───── Given records

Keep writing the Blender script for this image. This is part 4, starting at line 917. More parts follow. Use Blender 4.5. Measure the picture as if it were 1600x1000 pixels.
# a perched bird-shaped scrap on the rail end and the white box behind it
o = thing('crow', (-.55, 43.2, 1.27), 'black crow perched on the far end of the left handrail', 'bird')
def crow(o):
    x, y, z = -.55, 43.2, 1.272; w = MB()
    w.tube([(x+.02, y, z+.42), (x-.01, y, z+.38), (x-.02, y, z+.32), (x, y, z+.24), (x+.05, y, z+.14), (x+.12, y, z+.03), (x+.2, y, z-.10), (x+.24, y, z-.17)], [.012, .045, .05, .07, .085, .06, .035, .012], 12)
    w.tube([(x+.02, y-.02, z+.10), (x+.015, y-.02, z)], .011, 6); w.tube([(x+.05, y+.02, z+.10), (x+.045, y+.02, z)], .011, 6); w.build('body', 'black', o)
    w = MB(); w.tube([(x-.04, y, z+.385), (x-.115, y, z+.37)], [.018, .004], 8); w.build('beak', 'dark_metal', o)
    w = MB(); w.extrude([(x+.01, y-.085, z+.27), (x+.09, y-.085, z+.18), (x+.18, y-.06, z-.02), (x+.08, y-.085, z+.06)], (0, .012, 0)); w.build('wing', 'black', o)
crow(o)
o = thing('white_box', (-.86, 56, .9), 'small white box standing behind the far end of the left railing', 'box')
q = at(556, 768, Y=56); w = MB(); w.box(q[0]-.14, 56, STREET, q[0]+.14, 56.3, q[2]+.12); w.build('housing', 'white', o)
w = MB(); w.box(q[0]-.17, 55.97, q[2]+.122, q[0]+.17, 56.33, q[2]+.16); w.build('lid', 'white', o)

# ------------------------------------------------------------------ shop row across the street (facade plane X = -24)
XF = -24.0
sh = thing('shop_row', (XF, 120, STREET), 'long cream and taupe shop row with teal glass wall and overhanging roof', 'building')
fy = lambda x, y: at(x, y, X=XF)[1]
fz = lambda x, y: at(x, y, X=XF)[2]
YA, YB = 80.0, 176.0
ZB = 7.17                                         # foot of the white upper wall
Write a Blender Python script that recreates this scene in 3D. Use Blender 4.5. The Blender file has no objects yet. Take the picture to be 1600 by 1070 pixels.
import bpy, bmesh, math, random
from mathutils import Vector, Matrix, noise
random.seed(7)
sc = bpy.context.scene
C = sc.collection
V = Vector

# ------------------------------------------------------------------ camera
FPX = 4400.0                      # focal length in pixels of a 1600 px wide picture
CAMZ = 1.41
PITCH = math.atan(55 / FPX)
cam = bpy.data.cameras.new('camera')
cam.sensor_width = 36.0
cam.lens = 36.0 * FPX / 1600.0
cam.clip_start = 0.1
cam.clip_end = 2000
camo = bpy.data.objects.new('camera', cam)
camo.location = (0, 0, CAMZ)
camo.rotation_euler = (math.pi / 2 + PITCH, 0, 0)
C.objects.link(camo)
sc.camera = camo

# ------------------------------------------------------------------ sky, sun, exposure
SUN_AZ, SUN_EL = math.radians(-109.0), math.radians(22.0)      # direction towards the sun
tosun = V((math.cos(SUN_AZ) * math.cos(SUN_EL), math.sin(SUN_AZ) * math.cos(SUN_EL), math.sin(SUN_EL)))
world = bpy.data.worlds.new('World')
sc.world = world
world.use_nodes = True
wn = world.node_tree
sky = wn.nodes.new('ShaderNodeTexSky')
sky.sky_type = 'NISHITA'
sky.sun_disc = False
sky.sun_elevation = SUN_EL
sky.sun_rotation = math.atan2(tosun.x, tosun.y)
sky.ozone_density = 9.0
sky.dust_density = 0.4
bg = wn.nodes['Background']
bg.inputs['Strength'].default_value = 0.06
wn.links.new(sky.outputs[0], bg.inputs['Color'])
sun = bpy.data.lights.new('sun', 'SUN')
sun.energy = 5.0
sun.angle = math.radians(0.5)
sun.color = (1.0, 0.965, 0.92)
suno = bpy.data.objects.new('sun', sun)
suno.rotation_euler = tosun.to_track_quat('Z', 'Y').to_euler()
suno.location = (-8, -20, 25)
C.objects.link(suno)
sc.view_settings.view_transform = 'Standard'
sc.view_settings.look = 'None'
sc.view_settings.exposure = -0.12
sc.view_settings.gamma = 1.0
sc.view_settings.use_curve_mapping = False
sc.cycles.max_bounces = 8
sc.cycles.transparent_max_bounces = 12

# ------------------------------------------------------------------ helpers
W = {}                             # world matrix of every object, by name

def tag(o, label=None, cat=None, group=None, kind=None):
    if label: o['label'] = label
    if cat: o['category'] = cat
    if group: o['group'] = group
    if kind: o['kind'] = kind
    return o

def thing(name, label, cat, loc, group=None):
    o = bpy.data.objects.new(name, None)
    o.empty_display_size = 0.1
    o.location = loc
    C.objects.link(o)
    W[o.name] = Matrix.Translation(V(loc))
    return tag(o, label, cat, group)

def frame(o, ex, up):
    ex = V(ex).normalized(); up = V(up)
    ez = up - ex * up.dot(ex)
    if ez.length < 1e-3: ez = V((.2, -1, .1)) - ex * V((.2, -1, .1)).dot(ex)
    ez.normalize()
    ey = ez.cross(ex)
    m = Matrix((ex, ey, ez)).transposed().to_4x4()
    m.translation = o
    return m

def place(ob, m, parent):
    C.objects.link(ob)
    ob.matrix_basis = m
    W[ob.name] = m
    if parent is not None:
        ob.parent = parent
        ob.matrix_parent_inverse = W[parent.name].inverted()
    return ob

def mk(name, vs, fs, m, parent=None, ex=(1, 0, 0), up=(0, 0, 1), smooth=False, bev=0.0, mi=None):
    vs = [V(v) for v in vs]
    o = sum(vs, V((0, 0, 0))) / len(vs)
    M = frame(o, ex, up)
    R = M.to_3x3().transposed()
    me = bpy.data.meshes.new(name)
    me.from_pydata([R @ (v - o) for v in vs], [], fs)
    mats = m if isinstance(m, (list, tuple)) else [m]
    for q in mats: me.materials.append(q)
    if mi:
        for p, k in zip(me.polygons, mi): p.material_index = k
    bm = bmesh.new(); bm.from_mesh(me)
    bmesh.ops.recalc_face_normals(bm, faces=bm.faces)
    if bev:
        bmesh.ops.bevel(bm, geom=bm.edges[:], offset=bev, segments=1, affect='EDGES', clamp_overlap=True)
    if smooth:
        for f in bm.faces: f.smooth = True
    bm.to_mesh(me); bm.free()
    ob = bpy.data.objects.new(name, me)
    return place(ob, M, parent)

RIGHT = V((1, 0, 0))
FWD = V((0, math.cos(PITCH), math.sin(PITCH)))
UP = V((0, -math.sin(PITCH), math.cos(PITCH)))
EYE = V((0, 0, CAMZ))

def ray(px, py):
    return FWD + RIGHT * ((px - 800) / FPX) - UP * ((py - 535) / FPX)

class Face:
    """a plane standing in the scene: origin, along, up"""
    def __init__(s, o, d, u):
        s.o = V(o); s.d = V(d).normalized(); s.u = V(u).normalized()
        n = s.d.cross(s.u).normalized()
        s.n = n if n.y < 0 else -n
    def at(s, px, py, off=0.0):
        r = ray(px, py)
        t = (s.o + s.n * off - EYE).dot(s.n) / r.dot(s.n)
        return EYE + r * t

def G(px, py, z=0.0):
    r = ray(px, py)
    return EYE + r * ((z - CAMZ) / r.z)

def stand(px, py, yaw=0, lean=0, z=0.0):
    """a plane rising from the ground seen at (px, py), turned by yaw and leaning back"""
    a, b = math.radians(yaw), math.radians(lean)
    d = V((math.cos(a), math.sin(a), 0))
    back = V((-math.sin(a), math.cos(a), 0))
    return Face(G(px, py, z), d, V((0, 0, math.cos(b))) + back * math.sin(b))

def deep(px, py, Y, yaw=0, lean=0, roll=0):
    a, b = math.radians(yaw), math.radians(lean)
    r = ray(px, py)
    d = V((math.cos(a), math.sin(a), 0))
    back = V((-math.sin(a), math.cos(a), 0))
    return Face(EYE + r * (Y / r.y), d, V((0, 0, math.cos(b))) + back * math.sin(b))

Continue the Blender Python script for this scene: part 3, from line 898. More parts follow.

──────────

- **Exercise directions**:
Return exactly, please, the lines of the material from the first one down to and including the line where "w.build('lid', 'white', o)" appears.

- **Result**:
Keep writing the Blender script for this image. This is part 4, starting at line 917. More parts follow. Use Blender 4.5. Measure the picture as if it were 1600x1000 pixels.
# a perched bird-shaped scrap on the rail end and the white box behind it
o = thing('crow', (-.55, 43.2, 1.27), 'black crow perched on the far end of the left handrail', 'bird')
def crow(o):
    x, y, z = -.55, 43.2, 1.272; w = MB()
    w.tube([(x+.02, y, z+.42), (x-.01, y, z+.38), (x-.02, y, z+.32), (x, y, z+.24), (x+.05, y, z+.14), (x+.12, y, z+.03), (x+.2, y, z-.10), (x+.24, y, z-.17)], [.012, .045, .05, .07, .085, .06, .035, .012], 12)
    w.tube([(x+.02, y-.02, z+.10), (x+.015, y-.02, z)], .011, 6); w.tube([(x+.05, y+.02, z+.10), (x+.045, y+.02, z)], .011, 6); w.build('body', 'black', o)
    w = MB(); w.tube([(x-.04, y, z+.385), (x-.115, y, z+.37)], [.018, .004], 8); w.build('beak', 'dark_metal', o)
    w = MB(); w.extrude([(x+.01, y-.085, z+.27), (x+.09, y-.085, z+.18), (x+.18, y-.06, z-.02), (x+.08, y-.085, z+.06)], (0, .012, 0)); w.build('wing', 'black', o)
crow(o)
o = thing('white_box', (-.86, 56, .9), 'small white box standing behind the far end of the left railing', 'box')
q = at(556, 768, Y=56); w = MB(); w.box(q[0]-.14, 56, STREET, q[0]+.14, 56.3, q[2]+.12); w.build('housing', 'white', o)
w = MB(); w.box(q[0]-.17, 55.97, q[2]+.122, q[0]+.17, 56.33, q[2]+.16); w.build('lid', 'white', o)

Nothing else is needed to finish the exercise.